New Residential Construction Report: October 2007

Today’s New Residential Construction Report continues to firmly indicate a new leg down in the decline to the nation’s housing markets and for new residential construction showing substantial declines on a year-over-year and month-to-month basis to single family permits both nationally and across every region.

Single family housing permits, the most leading of indicators, again suggests extensive weakness in future construction activity dropping a staggering 31.0% nationally as compared to October 2006.

Moreover, every region showed significant double digit declines to permits with the West declining 30.9%, the South declining 35.6%, the Midwest declining 22.5% and the Northeast declining 17.9%.

Keep in mind that these declines are coming on the back of last year’s record declines.

To illustrate the extent to which permits and starts have declined, I have created the following charts (click for larger versions) that show the percentage changes of the current values compared to the peak years of 2004 and 2005.

Notice that on each chart the line is essentially combining the year-over-year changes seen in 2005, 2006 and 2007 showing virtually every measure trending down precipitously.

Although year-over-year declines to permits, for example, have not accelerated measurably from their peak YOY declines, the fact that they continue to decline roughly 20%-30% should provide a solid indication that they are by no means stabilizing.





Remember that permits, starts, and completions are not simply independent measures but are, in fact, three logically related and dependent measures.

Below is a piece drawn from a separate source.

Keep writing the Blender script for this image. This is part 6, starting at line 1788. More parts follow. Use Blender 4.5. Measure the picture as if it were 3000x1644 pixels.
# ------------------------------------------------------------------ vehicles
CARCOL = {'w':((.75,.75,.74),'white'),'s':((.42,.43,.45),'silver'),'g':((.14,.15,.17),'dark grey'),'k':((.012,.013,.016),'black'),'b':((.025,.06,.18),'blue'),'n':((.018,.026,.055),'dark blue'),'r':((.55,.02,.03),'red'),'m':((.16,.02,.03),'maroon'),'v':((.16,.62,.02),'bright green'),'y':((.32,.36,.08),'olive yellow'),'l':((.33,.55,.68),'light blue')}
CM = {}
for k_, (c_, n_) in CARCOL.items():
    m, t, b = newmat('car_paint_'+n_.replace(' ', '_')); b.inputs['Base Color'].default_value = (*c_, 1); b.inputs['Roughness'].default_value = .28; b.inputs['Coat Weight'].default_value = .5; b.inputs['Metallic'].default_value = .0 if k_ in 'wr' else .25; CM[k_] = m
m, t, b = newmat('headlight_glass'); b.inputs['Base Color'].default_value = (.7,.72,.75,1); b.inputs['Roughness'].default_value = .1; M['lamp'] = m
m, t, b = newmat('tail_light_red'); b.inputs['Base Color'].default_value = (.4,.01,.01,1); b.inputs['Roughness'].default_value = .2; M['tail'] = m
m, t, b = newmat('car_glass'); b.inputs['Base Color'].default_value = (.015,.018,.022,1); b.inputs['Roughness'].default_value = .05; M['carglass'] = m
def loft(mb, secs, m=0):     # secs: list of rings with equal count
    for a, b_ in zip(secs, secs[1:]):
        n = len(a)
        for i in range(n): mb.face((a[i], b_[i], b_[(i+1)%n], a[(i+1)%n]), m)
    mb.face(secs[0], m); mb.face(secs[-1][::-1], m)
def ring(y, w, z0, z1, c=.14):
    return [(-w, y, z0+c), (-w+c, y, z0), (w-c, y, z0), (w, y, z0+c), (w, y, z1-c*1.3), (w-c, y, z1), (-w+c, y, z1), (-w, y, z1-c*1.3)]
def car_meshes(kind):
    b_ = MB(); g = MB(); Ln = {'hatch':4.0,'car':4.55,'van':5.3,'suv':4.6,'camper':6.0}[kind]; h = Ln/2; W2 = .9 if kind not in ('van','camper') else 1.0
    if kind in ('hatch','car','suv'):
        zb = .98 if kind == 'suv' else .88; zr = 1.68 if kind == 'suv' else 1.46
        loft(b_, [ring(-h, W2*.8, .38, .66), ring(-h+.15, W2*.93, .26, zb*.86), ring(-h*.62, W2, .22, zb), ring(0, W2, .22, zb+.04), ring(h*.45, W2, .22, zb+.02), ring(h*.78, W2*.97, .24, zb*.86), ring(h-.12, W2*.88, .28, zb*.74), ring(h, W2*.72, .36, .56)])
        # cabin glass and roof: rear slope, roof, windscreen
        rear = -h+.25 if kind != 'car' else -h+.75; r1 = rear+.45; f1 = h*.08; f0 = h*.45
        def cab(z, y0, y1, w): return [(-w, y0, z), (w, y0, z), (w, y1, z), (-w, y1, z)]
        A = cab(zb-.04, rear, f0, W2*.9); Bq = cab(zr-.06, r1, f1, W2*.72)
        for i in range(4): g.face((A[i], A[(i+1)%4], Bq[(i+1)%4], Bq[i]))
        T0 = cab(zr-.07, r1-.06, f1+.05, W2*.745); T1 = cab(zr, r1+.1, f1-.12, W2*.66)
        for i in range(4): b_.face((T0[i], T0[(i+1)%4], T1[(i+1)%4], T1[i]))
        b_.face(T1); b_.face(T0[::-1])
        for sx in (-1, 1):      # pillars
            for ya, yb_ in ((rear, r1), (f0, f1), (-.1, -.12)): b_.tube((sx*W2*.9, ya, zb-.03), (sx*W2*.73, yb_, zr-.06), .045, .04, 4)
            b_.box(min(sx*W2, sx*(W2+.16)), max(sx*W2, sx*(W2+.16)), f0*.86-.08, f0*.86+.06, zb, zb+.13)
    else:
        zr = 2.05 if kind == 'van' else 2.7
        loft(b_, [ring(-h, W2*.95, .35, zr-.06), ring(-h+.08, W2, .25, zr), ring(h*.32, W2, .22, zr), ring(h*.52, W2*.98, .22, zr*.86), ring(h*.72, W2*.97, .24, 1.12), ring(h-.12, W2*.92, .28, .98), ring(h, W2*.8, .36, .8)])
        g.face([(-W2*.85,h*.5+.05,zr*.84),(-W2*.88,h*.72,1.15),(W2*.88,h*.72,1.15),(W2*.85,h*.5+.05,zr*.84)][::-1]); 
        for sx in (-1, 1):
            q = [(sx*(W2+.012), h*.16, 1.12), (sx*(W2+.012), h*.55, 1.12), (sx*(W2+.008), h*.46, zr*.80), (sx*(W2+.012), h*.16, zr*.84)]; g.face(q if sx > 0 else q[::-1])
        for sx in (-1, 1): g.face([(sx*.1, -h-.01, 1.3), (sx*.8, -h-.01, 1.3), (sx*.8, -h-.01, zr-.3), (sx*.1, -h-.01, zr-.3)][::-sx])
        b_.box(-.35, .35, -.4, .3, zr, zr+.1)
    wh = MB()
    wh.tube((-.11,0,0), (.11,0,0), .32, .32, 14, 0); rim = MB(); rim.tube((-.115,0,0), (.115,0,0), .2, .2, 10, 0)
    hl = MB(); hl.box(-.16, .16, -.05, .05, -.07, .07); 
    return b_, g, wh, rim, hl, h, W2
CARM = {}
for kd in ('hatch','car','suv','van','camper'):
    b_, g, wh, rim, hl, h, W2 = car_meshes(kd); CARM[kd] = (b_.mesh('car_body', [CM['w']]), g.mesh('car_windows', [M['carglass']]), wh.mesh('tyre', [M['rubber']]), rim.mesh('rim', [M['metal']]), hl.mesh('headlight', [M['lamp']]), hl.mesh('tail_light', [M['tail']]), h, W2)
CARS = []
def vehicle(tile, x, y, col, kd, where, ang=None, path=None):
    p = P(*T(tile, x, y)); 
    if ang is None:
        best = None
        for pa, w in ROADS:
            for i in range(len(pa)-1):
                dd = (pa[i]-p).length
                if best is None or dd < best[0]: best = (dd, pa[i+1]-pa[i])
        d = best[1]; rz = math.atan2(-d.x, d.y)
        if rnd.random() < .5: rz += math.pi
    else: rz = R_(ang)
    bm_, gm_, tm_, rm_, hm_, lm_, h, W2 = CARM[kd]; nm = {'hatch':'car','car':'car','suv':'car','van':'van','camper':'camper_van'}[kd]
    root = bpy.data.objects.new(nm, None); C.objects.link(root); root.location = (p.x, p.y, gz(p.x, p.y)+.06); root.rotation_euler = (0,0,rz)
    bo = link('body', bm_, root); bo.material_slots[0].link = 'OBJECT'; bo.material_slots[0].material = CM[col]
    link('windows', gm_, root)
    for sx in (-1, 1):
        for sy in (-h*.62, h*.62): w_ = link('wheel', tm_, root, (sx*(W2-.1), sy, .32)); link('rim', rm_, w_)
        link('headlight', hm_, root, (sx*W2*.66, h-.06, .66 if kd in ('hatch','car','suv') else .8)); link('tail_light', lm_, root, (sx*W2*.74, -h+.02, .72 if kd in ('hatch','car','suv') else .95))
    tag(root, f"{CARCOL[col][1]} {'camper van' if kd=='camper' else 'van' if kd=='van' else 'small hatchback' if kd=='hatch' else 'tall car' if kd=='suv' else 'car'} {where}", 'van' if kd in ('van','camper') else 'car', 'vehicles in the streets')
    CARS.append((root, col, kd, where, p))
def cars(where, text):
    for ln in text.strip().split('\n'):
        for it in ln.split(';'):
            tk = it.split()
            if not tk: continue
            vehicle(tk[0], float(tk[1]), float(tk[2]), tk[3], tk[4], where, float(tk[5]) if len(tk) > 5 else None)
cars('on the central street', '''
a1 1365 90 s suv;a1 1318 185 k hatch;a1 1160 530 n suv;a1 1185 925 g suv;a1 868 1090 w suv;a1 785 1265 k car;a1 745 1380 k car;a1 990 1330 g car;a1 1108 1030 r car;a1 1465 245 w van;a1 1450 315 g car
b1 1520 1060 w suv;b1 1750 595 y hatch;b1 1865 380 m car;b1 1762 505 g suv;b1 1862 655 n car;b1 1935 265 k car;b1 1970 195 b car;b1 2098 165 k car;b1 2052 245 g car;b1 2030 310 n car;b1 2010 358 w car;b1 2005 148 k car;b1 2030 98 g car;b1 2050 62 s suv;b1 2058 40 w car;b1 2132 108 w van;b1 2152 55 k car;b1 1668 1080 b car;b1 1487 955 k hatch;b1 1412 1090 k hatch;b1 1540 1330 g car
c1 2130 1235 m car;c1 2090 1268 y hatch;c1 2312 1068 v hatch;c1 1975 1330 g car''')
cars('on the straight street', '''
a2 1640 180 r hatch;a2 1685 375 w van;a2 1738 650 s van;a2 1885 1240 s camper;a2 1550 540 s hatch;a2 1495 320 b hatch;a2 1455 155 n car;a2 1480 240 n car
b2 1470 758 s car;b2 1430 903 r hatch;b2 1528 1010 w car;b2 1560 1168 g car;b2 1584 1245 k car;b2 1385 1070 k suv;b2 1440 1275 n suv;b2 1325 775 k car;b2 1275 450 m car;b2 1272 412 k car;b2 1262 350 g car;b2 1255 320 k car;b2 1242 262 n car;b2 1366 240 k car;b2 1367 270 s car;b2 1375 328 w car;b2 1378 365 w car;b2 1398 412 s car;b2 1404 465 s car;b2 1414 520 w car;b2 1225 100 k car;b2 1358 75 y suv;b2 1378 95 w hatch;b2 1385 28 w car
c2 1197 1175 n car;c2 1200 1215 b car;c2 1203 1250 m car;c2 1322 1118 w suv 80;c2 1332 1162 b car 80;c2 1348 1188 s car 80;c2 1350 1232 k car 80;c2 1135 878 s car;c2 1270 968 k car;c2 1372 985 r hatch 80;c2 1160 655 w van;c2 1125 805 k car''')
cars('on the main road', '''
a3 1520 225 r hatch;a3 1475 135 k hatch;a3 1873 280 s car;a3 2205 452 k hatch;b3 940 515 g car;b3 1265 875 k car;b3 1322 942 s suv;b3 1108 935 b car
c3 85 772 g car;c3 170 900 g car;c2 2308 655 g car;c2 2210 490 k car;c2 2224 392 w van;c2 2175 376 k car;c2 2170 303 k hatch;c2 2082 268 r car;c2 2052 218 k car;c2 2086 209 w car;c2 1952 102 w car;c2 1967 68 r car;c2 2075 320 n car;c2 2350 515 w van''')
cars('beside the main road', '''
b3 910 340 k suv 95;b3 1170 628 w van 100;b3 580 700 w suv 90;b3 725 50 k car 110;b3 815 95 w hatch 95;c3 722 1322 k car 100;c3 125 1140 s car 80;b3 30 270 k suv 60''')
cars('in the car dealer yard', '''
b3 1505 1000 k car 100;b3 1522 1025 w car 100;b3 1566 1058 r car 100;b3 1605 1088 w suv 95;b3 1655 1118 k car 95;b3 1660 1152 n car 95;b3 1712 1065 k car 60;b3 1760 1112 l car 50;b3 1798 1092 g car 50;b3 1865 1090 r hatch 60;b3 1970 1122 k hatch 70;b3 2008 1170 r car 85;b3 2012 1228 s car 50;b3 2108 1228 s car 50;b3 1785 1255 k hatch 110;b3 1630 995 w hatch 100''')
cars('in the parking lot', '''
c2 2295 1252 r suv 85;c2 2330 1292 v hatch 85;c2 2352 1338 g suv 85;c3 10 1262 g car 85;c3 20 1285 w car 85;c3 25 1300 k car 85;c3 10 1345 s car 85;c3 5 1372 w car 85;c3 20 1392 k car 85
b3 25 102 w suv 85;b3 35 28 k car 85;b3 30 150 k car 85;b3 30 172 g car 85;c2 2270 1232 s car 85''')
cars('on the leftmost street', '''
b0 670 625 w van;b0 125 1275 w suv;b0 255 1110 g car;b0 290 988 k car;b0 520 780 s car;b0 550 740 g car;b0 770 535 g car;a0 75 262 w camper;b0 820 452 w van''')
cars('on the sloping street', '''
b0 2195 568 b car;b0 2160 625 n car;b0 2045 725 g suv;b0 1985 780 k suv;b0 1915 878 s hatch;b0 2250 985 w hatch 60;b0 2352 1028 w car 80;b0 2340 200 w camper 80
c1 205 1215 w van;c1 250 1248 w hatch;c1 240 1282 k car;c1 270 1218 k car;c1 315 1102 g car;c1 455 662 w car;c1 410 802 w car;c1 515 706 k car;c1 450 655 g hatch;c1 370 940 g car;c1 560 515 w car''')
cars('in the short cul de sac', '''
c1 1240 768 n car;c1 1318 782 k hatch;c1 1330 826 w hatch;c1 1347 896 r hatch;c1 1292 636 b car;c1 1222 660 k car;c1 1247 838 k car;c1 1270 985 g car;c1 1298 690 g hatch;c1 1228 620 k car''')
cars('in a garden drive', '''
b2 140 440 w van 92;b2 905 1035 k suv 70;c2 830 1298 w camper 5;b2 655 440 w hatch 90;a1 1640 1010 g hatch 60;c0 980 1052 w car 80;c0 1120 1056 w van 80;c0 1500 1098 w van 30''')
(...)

In the process of a building project, first you get the “permit”, next you “start” building, and finally you “complete” the project.

For this reason, one must adjust expectations prior to reading a newly released Census Department report to account for the true nature of the data published simultaneously each month.

As in past months, I have “smoothed” out the unadjusted data and aligned the three data series (i.e. moved starts ahead a month and completions ahead six months) to make more obvious their trend.


Here are the statistics outlined in today’s report:

Housing Permits

Nationally

  • Single family housing permits down 30.1% as compared to October 2006
Regionally

  • For the Northeast, single family housing down 17.8% as compared to October 2006.
  • For the West, single family housing permits down 30.9% as compared to October 2006.
  • For the Midwest, single family housing permits down 22.5% as compared to October 2006.
  • For the South, single family housing permits down 35.6% compared to October 2006.
Housing Starts

Nationally

  • Single family housing starts down 25.1% as compared to October 2006.
Regionally

  • For the Northeast, single family housing starts down 4.7% as compared to October 2006.
  • For the West, single family housing starts down 30.2% as compared to October 2006.
  • For the Midwest, single family housing starts down 9.8% as compared to October 2006.
  • For the South, single family housing starts down 31.4% as compared to October 2006.
Housing Completions

Nationally

  • Single family housing completions down 25.8% as compared to October 2006.
Regionally

  • For the Northeast, single family housing completions up 5.8% as compared to October 2006.
  • For the West, single family housing completions down 37.4% as compared to October 2006.
  • For the Midwest, single family housing completions down 33.5% as compared to October 2006.
  • For the South, single family housing completions down 22.0% as compared to October 2006.
Keep in mind that this particular report does NOT factor in the cancellations that have been widely reported to be occurring in new construction.